Mostly known for the gritty cult classic Kids, Clark has never really attempted to replicate the realistic debasing of that movie. Sure, there are plenty of commonalities in the themes that his movies (the young living life like irresponsible adults, the absence of parent-like figures, drugs, crime, and suburbia as a sort of Babel-like place, among other themes) cover but Bully was embellished with young Hollywood actors which made for a dull experience and Ken Park, well no one saw that one so it does not matter. Here Clark’s gone for a minority group within a minority group within a minority group.

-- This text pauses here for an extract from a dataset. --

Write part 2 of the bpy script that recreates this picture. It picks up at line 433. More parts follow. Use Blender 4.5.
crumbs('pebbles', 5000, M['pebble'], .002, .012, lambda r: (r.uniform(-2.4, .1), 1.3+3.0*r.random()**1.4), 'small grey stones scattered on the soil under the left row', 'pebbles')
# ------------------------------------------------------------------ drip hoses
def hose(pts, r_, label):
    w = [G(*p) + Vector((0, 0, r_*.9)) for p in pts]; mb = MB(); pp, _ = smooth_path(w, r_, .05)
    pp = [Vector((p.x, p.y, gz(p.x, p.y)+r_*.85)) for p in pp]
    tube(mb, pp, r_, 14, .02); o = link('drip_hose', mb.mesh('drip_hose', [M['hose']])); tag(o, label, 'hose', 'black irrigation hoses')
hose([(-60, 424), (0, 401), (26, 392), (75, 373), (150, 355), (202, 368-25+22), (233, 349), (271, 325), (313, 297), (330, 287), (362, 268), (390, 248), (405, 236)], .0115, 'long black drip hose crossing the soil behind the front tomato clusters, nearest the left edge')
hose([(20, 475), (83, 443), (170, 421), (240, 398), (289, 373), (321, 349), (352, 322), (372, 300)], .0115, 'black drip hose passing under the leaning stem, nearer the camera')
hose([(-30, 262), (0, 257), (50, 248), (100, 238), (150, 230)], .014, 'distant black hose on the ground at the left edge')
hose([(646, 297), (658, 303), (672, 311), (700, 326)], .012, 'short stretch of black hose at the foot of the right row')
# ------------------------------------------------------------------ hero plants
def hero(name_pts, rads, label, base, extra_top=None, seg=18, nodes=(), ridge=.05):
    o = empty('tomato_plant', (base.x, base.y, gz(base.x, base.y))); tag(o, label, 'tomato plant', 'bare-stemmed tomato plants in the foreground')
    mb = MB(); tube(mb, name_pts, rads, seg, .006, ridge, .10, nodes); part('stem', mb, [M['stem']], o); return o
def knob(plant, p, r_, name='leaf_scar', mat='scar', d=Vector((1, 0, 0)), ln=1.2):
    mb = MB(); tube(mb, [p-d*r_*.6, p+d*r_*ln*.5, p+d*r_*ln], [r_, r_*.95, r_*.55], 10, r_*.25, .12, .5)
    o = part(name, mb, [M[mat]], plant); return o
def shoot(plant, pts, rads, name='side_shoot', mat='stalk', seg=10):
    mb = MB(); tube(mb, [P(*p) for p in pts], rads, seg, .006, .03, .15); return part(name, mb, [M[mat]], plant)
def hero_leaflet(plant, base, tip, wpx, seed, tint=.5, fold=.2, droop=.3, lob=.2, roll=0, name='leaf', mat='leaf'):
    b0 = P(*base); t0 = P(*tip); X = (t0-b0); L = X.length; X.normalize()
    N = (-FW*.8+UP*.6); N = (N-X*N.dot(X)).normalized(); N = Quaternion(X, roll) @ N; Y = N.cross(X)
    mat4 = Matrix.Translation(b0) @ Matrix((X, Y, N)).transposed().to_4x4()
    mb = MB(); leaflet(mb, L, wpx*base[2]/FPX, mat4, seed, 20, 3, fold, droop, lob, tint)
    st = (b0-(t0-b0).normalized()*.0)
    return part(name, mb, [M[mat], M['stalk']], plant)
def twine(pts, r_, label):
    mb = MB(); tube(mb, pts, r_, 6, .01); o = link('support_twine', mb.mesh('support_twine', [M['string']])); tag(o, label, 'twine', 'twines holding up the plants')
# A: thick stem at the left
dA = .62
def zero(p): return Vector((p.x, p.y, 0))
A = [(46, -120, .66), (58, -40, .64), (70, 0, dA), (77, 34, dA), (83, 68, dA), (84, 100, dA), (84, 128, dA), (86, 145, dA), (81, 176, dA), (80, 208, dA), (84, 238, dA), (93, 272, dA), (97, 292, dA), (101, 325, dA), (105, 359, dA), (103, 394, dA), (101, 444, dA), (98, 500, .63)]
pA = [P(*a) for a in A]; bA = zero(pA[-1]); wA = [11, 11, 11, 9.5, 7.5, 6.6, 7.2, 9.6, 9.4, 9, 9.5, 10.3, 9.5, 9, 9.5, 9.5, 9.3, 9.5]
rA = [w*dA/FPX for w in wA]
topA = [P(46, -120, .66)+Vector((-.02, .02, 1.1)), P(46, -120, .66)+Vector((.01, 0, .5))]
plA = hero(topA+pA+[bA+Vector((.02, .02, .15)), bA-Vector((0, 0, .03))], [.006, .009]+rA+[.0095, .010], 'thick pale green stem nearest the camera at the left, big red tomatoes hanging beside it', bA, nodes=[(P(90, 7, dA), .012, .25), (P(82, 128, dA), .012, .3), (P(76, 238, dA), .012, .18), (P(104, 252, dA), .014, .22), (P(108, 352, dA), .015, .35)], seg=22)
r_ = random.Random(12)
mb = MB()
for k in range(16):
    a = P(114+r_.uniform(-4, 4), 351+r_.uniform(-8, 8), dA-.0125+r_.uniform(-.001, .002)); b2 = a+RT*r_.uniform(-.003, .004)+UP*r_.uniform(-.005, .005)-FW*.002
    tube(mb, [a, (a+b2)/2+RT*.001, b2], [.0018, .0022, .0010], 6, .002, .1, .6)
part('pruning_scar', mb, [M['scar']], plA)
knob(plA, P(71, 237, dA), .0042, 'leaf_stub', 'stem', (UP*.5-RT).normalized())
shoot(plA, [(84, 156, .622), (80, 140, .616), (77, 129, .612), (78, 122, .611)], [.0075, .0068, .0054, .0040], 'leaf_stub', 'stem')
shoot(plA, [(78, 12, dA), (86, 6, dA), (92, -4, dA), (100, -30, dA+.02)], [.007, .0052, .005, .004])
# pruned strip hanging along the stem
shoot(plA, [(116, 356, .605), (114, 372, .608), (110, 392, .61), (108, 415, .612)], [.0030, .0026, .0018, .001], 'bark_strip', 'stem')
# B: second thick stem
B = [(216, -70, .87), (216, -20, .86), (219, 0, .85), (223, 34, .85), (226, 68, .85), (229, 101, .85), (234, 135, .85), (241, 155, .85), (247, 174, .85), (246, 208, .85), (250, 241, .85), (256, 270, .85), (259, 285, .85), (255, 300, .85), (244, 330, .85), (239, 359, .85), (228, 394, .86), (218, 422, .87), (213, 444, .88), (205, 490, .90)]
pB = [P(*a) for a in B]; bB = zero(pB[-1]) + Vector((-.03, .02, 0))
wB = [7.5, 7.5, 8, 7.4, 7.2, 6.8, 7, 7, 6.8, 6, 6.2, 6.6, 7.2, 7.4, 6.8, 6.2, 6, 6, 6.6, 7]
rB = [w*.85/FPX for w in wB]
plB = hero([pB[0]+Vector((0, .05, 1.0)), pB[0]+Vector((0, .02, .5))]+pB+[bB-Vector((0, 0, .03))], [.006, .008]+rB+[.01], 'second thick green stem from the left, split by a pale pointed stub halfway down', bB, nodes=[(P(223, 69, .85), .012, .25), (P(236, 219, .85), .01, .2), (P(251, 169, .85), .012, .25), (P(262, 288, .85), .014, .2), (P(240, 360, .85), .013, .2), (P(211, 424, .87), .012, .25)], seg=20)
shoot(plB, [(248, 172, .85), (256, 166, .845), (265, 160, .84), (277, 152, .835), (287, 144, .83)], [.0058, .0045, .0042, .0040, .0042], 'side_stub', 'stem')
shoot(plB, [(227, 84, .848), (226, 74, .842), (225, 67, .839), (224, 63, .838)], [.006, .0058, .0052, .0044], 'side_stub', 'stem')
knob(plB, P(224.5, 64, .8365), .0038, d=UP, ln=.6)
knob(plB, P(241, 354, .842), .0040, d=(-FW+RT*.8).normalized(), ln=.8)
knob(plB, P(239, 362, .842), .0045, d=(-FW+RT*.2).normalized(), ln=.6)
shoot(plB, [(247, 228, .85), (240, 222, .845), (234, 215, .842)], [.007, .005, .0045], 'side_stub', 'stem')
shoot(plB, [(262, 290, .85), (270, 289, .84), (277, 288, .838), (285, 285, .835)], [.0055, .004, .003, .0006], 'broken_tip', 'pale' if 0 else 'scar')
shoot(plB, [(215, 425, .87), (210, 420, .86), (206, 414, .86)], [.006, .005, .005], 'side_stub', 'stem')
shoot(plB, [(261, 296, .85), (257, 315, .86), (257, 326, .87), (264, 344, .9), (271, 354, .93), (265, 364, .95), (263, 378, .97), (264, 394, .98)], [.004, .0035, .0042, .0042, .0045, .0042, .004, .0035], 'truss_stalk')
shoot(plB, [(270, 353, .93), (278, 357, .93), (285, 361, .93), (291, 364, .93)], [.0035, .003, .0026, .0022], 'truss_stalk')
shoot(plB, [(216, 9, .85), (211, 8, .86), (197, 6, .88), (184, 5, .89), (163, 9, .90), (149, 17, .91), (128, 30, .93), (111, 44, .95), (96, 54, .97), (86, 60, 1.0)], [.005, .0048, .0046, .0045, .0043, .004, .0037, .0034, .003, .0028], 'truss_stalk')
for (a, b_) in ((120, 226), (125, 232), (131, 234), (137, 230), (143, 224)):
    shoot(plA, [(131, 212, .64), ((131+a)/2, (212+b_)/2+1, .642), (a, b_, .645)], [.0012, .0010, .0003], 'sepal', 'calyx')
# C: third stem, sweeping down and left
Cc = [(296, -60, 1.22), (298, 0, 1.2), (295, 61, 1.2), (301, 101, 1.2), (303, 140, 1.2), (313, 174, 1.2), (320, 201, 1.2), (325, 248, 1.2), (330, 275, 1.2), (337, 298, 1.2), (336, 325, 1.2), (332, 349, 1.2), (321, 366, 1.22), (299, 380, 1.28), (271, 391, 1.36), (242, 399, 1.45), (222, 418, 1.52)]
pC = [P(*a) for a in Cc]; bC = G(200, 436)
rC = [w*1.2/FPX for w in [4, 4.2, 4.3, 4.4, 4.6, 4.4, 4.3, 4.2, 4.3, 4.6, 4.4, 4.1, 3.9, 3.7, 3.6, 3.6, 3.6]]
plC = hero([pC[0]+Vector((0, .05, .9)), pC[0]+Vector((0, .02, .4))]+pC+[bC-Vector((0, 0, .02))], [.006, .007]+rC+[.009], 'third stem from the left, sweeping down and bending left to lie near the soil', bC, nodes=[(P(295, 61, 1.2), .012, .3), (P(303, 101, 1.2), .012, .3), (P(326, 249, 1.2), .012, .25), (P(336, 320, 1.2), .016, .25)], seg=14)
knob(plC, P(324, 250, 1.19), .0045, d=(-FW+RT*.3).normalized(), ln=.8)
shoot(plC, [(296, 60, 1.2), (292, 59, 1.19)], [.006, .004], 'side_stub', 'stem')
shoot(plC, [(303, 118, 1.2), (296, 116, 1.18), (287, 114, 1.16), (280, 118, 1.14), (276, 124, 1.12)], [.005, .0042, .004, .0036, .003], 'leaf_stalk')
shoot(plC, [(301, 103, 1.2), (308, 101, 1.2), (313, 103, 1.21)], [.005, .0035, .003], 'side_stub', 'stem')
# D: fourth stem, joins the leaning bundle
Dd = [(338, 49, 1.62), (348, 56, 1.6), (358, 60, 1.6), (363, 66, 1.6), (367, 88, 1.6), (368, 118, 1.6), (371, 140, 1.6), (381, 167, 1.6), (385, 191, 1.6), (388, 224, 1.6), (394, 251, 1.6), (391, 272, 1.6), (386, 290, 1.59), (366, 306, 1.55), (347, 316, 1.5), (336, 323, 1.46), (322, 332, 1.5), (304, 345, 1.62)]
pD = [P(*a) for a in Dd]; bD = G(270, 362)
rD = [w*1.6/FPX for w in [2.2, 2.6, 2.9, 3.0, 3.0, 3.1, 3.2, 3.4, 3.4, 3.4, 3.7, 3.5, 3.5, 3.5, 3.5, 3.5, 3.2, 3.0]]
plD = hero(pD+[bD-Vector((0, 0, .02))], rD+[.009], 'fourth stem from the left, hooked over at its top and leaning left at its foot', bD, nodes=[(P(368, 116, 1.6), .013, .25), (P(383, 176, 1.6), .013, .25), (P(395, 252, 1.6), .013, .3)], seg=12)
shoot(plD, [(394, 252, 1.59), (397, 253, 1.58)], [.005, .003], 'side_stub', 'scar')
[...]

Focusing on a group of Latino teenagers, who are not only poor but also seem misplaced because of their indifference to the black hip hop world that society has attributed as closer to them; he manages to immerse the spectator in a world where these character’s only comfort lies in momentary escapism; namely skating, girls and punk rock.  

 

Wassup Rockers is very upfront with its characters and the role that race and status (social and economic) plays in their daily life. It does not take more than 15 minutes until we have already seen two racial altercations between the characters and African Americans; in the first they are called ‘Mexicans’, which is the most obvious assumption that a non-Latin American makes of any brown-skinned individual, and on the other they are targeted because of their ‘tight’ pants, which spawns the provocative question; ‘wassup rockers?’  The movie is also upfront with its motives; the plot is thin, the direction is loose, and the script at times borders on Troma-like (in one poignant scene a rich drunken middle-aged lady is giving the baby-faced Kiko a bath. When he gets out, she falls on the tub and in an attempt to get up gets a hold of a chandelier which falls on the bathtub electrocuting her to death; have you ever seen a fucking chandelier on top of a bath tub? Plus, what was the point besides cheap laughs? Maybe she deserved to die just because she was rich, white, shallow, drunk and is very likely that she had some truculent intentions with our boy Kiko) and the actors are clearly unprofessional, which might turn off thousands. But Wassup Rockers breathes youthful joy and careless enthusiasm, which eventually causes pain and even death, but that’s what you get when you play out of your element.  At least that's what Clark seems to be telling us.

 

In Beverly Hills, the boys find a world that’s only a few miles away, but that represents the exact opposite of their very own South Central.  It’s a white rich world and since they aren’t white, nor rich besides the occasional adventure they find nothing but rejection. The boys don’t like their town, they don’t fit there because they are rockers, but only two bus rides away in Beverly Hills they aren’t welcomed either.  When asked where they’re from, their quick reply is; ‘we’re from the ghetto’, but the line is spewed with such speed and certainty that it comes off as provocation, albeit their life is a hard truth.  From then on, events subtract members of their group one by one, one event more violent than the other, it is not until the end when the boys seem to reflect on the consequences of such day that any trace of conscience becomes evident.  Perhaps one should come to this movie with lowered expectations; much like the awesome soundtrack that accompanies it (Moral Decay, The Retaliates, The Remains, The Revolts-the band comprised by the actors for the movie) Wassup Rockers thrives on its simplicity; the story is told and there is very little in the way of artistic accomplishment, but being this a Larry Clark movie, that was hardly the point.